Modern Zamanda Köle Âzâdı

İnsan nasıl köle olur? Modern zamanın köleleri kimlerdir? Modern zamanda köle âzâdı...

Affetmek...

Dağları, taşları, hayvanları…

İns ve cin, bütün yaratılanı…

Kabul edilmeyen her mesele, sindirilemeyen her konu, ufacık bir çakıl tanesi iken; şeytan ve avenesi tarafından körüklenerek kocaman bir kaya hâline getirilebilir.

Biriken kum taneleri çakıla, çakıl hâlinden kayaya ve beslenmeye devam ederse insanın bütün rûhunu kaplayacak büyüklükte bir dağa dönüşebilir.

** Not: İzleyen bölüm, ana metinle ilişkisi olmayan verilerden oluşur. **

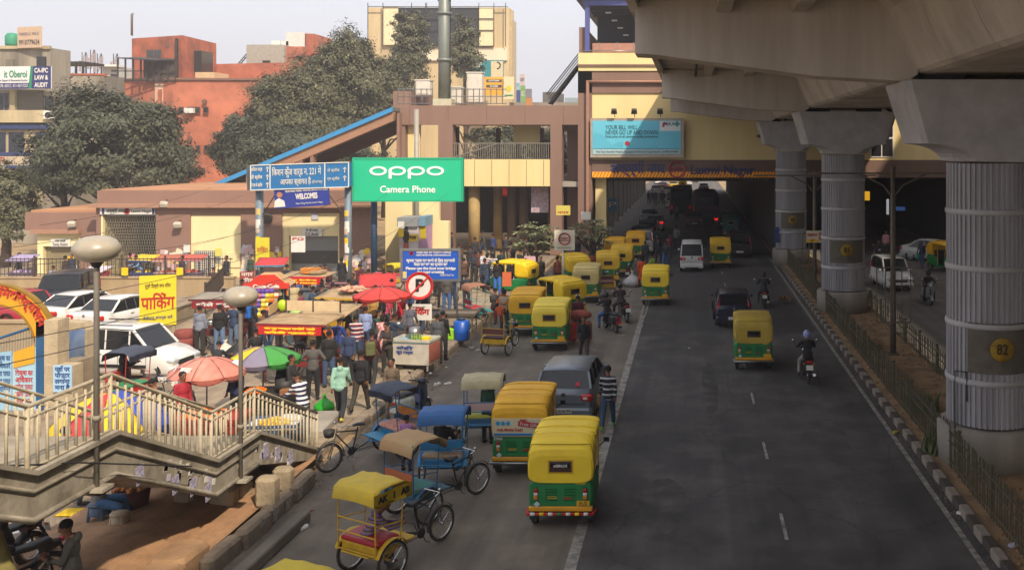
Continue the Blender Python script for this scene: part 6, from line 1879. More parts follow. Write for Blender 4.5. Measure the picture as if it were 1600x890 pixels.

Bu dağ öyle bir dağdır ki, nefse bakan tarafının yolları diken, toprağı lavlarla kaplıdır. Patikalarla doludur her bir yanı…

Ve bu patikaların farklı farklı isimleri vardır.

İnsan Nasıl Köle Olur?

Birincisi, kibirdir.

Bu patikayı takip edip de zirveye çıkmak isteyen, yolda benlik gözüyle görür. Kendisi vardır, ama başka kimse yoktur. Gördükleri sadece gölgelerdir. O ise, öz olandır.

Gayret eder ve tırmanır, tırmandıkça gölgeler daha da küçülür. Zirveye doğru yaklaştıkça küçümseyerek bakar, aşağıya doğru… Affedemez bir türlü bu gölgeleri. Çünkü bu yolculukta onun tökezlemesine sebep olan her şey suçludur.

Tırmanışının sonuna yaklaşınca, nefes nefese kaldığını fark eder. Yorgundur, bitkindir. Çünkü fark etmeden de olsa gölgelerin hayallerini yol boyu sırtında taşımıştır.

İkinci patikanın adı, hırstır.

Bu patika da en az diğeri kadar yorucu ve yıpratıcıdır. Burada her biri yerle gök arasında uzanan aynalar vardır.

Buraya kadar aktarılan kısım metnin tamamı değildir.